Rolling in the streets, weaving in the woods, surrounded with friends and the fresh air breezing through your hair. These are the joys of bike racing.
Sophomore Noah McCallum has loved riding his bike for as long as he can remember. He went from a reluctant beginner to a dedicated, cross-country mountain bike racer.
Freshman Landon Aberlie from West High School is a teammate of McCallum’s, and their team is called Parkway Composite.
“Bike racing is more competitive and time-consuming than most people realize,” Aberlie.
The team is mostly made up of students from Parkway, indicating the name, but Parkway Composite races under the National Interscholastic Cycling Association (NICA).
“[We practice between] 8-20 hours a week. Training is the most time-consuming part of endurance sports, most people average around 100 miles plus a week and that’s all from training. We probably race 5-20 times a year,” McCallum said.
McCallum said bike racing is not as easy to sign up for like baseball is because it’s not directly connected to Parkway South. You have to know about the sport and spend your own money to be able to sign up and be a part of this sport. Bike racing is more like a club sport. Parkway Composite has about 250 kids enrolled and participating. It’s not provided by high schools and you really have to make your own efforts to get into this sport.

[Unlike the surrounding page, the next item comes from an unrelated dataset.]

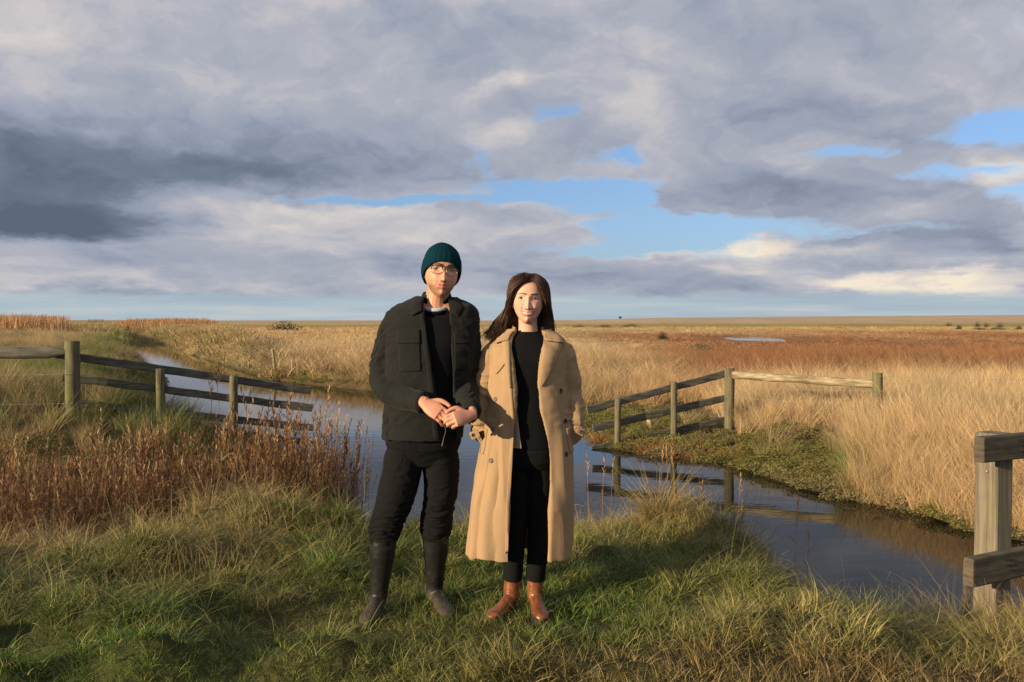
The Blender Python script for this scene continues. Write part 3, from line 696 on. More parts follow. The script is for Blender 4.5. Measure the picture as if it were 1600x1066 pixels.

McCallum said another reason most people in their younger age don’t get into bike racing is because they don’t think to themselves, “I should try bike racing.”
“I like to think of biking as a thing that people get into, like later in life after they’re out of school and have free time because it’s expensive. Saying you’re a cyclist is not as sexy as saying you’re a football player when you’re younger, I think. So it’s like an image thing as well. Like I’ve had a lot of people say, ‘that’s not a sport,’” he said.
Since he’s been competing, McCallum said he’s already done through 5 bikes. Besides the bike itself, he has clip-in shoes, a helmet, special racing jerseys, riding gloves and special water bottles that are molded to the bottle cages on his bike.
Sophomore Mitchell Stanley is one of McCallum’s close friends. Stanley said that even though he’s never seen his friend race, he respects what he does.
“I think it’s really hard. He took me out before. I had a really hard time, you had to go up like this mountain, and it was really tiring,” Stanley said.
Although bike racing involves a lot of movement and hard work, it also involves team building.
“[The] best part about bike racing is definitely the community. Competition is great when racing but friendship and passion toward the same thing out of racing is the best part about racing. Everyone cares for everyone; everyone wants to ride with everyone. It’s what makes cycling unique,” McCallum said.